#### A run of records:
-- START --
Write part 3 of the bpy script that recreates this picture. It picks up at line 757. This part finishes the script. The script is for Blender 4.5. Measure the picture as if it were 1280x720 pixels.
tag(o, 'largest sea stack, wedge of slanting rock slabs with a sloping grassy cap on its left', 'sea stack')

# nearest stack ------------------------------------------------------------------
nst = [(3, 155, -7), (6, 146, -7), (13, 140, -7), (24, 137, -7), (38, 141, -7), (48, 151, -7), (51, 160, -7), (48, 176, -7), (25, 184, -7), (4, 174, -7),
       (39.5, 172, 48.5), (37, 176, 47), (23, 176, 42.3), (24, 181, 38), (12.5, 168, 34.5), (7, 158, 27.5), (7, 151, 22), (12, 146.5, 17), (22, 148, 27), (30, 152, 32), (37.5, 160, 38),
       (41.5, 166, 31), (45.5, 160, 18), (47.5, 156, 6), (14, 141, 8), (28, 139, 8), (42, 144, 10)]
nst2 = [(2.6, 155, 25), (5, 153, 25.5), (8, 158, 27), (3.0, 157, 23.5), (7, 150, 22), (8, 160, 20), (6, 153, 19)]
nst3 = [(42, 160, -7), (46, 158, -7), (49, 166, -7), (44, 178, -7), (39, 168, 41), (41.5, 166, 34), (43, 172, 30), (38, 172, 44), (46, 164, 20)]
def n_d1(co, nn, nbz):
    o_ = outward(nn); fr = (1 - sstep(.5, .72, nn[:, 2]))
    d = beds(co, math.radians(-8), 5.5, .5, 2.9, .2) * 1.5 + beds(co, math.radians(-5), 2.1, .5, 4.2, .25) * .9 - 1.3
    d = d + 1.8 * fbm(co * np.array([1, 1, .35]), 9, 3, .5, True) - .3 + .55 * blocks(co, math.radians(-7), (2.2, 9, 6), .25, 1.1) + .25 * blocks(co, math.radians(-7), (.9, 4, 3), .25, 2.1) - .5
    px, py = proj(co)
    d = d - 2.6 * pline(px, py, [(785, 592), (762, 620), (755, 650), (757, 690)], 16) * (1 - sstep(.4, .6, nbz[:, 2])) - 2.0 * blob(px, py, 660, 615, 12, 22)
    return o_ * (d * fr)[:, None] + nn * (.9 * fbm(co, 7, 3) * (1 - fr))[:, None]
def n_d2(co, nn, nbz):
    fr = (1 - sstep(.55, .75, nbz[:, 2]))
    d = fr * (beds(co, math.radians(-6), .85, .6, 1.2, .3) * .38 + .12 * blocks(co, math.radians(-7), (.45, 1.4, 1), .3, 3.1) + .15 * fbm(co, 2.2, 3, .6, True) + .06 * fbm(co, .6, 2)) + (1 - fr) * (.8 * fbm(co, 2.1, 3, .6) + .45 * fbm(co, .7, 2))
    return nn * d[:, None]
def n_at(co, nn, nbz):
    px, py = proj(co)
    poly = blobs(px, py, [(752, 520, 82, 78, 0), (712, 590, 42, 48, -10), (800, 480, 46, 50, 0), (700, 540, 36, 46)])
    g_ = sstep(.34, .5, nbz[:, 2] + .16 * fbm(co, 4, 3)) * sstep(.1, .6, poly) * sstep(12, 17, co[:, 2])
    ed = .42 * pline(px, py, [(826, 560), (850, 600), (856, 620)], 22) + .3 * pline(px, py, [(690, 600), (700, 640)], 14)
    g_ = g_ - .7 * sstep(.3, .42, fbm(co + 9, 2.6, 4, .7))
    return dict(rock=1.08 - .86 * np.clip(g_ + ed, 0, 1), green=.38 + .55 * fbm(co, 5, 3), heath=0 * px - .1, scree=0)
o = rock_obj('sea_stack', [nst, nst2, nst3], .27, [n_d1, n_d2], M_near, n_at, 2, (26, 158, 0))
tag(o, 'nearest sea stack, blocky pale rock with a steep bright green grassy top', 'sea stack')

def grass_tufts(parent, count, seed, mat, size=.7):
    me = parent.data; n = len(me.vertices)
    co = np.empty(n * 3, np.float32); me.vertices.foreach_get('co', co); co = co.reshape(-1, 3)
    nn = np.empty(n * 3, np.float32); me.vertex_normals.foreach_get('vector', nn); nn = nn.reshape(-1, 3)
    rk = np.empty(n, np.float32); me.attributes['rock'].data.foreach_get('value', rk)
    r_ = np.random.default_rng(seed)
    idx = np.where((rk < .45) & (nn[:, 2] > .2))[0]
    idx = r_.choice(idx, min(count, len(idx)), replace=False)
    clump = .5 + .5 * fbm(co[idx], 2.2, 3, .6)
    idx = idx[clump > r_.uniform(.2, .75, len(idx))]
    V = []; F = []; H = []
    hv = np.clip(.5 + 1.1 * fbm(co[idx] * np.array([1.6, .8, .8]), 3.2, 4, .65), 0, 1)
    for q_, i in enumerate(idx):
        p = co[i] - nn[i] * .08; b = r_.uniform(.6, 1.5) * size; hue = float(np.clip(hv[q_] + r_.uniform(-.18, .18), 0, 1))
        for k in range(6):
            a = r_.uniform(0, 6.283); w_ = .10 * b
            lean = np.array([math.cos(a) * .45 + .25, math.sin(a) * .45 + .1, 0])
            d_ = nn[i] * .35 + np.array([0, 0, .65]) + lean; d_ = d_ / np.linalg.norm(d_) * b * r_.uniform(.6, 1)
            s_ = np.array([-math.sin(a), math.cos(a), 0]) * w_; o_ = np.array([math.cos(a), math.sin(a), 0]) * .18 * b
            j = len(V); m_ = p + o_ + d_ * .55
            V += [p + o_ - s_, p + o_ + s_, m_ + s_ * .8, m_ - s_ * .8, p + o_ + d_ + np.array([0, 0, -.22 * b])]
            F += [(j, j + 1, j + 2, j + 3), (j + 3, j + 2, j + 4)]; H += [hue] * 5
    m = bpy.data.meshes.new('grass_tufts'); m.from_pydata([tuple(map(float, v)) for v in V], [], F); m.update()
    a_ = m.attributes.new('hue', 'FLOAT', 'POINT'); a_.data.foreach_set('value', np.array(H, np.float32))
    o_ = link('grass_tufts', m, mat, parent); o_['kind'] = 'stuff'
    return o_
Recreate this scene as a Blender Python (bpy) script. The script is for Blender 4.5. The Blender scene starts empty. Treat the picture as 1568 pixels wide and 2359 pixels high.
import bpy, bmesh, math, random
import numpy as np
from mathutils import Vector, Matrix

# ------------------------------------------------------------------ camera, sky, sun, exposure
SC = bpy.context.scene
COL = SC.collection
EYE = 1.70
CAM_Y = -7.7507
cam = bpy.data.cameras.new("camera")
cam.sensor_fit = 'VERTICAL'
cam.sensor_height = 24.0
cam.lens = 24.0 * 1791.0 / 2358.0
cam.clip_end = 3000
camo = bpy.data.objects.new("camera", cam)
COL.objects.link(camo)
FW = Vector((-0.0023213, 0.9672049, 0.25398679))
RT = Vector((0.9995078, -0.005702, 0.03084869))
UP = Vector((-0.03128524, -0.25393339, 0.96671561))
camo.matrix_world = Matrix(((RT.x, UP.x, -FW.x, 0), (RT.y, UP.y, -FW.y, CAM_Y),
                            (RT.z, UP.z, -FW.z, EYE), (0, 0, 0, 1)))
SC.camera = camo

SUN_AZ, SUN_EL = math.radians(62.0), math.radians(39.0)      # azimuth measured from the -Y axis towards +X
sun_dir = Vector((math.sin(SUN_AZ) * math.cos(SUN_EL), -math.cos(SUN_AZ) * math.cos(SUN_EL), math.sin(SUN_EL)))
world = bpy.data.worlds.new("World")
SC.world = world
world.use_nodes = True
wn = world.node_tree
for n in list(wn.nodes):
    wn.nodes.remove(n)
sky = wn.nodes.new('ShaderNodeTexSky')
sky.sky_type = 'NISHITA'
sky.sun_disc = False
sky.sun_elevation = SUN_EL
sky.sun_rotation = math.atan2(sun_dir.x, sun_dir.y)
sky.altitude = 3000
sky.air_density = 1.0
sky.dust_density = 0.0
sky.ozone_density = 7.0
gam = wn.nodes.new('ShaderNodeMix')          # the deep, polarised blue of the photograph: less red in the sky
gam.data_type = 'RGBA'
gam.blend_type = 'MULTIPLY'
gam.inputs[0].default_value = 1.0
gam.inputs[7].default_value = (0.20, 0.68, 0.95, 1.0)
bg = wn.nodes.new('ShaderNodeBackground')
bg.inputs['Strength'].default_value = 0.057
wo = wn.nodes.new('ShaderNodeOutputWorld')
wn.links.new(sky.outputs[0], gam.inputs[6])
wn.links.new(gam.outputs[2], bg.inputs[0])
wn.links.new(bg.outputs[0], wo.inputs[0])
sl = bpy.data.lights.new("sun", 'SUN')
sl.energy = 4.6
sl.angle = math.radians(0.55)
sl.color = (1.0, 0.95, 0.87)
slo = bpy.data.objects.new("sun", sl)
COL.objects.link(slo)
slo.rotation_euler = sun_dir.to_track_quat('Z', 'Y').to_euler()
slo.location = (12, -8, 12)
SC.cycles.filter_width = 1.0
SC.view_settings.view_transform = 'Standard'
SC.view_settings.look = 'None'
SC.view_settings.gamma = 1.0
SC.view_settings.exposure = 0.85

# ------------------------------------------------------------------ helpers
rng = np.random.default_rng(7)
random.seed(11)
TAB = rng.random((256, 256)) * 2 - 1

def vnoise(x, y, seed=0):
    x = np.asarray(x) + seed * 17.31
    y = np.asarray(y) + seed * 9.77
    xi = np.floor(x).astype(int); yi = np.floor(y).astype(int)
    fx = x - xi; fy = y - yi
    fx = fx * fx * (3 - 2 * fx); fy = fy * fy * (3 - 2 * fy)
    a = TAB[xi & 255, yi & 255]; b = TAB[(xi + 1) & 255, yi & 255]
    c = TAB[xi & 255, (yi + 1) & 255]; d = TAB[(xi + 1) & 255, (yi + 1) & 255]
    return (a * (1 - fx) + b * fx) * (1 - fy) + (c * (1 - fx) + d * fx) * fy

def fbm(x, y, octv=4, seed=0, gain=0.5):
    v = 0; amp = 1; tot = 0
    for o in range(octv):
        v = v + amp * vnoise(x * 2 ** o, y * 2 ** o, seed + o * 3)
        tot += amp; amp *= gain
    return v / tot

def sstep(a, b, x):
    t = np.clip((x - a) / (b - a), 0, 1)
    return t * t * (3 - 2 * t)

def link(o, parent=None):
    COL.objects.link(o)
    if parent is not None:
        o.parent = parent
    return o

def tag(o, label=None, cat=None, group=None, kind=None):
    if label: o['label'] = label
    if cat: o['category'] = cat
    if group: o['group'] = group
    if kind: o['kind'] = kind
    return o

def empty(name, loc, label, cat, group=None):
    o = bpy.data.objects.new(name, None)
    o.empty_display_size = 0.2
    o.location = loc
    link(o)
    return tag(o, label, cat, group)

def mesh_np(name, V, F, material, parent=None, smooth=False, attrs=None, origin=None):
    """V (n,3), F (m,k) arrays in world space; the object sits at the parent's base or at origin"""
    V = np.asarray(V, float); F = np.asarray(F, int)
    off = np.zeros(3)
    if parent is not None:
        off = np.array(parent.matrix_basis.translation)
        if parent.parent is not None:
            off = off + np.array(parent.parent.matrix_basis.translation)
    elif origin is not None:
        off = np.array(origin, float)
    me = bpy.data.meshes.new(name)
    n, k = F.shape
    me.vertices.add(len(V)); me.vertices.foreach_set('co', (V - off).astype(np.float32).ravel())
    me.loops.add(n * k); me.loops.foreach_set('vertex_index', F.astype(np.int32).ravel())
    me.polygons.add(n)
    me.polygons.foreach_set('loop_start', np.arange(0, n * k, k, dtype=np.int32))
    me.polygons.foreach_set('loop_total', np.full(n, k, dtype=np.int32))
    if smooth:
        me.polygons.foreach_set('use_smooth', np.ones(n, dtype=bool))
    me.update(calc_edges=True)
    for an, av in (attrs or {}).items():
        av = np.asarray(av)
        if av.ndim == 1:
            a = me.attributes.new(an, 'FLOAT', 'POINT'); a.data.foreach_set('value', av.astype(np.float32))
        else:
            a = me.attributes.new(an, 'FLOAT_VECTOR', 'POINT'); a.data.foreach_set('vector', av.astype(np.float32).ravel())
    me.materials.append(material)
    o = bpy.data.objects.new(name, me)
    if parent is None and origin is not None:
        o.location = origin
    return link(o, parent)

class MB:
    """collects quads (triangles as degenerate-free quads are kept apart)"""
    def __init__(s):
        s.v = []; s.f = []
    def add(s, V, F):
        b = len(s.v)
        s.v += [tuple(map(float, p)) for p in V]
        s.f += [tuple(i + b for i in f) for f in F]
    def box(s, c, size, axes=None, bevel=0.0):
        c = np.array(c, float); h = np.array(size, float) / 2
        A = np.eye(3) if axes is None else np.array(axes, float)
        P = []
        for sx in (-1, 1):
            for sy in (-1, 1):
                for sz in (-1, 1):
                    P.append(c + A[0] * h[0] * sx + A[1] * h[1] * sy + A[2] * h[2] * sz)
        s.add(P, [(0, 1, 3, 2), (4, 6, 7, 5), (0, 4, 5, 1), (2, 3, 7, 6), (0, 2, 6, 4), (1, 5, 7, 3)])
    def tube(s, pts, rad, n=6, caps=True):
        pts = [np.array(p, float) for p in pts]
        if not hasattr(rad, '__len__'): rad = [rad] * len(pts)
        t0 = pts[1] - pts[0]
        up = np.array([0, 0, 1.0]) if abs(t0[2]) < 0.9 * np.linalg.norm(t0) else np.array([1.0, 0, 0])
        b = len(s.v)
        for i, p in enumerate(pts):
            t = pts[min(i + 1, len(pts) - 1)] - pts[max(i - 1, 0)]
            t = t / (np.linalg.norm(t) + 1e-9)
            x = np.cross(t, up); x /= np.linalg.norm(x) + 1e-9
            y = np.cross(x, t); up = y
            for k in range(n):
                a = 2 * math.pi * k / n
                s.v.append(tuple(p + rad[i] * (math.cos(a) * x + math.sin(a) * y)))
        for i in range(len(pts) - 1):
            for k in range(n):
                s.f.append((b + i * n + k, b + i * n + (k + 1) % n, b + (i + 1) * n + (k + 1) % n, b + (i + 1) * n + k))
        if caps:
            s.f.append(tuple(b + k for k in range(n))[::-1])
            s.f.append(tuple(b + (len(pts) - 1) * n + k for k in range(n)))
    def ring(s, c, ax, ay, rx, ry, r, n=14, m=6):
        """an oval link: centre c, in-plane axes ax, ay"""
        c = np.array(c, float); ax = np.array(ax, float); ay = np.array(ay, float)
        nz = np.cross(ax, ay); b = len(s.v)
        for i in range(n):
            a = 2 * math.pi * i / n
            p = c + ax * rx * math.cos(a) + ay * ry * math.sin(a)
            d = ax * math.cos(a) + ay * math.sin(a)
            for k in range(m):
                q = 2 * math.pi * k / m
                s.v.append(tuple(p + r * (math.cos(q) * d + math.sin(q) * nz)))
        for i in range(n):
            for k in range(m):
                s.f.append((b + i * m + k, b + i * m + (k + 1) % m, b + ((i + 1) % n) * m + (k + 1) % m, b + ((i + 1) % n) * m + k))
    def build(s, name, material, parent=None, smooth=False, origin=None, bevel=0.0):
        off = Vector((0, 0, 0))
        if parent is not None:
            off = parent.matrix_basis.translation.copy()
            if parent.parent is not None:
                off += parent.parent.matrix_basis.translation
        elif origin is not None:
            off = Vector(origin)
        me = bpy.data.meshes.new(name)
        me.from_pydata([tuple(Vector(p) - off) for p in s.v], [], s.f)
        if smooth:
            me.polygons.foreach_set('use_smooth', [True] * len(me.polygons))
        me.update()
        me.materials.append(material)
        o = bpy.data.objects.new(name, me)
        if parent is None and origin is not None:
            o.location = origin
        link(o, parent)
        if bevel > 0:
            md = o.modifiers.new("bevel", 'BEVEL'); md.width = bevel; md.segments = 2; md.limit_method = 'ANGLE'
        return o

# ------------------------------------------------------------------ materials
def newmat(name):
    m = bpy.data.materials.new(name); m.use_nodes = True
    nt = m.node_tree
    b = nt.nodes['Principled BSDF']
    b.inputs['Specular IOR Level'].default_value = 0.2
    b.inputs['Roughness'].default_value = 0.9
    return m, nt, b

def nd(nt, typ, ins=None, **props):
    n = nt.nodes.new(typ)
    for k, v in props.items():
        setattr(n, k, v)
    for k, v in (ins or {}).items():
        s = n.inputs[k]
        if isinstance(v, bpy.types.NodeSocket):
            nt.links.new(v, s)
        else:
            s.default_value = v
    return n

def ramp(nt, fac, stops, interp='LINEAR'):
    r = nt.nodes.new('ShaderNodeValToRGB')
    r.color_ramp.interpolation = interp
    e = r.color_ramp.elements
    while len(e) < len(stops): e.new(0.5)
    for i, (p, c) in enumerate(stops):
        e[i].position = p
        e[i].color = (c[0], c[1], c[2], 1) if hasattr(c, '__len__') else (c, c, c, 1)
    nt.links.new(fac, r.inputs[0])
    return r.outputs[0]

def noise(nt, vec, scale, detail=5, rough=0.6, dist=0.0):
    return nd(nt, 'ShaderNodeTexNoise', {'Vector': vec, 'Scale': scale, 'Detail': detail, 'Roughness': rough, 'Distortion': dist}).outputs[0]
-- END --
#### INSTRUCTIONS FOR THE TASK:
Quote exactly the first line of the data and every line after it through the one holding "tag(o, 'largest sea".

#### SOLUTION TO THIS PROBLEM:
Write part 3 of the bpy script that recreates this picture. It picks up at line 757. This part finishes the script. The script is for Blender 4.5. Measure the picture as if it were 1280x720 pixels.
tag(o, 'largest sea stack, wedge of slanting rock slabs with a sloping grassy cap on its left', 'sea stack')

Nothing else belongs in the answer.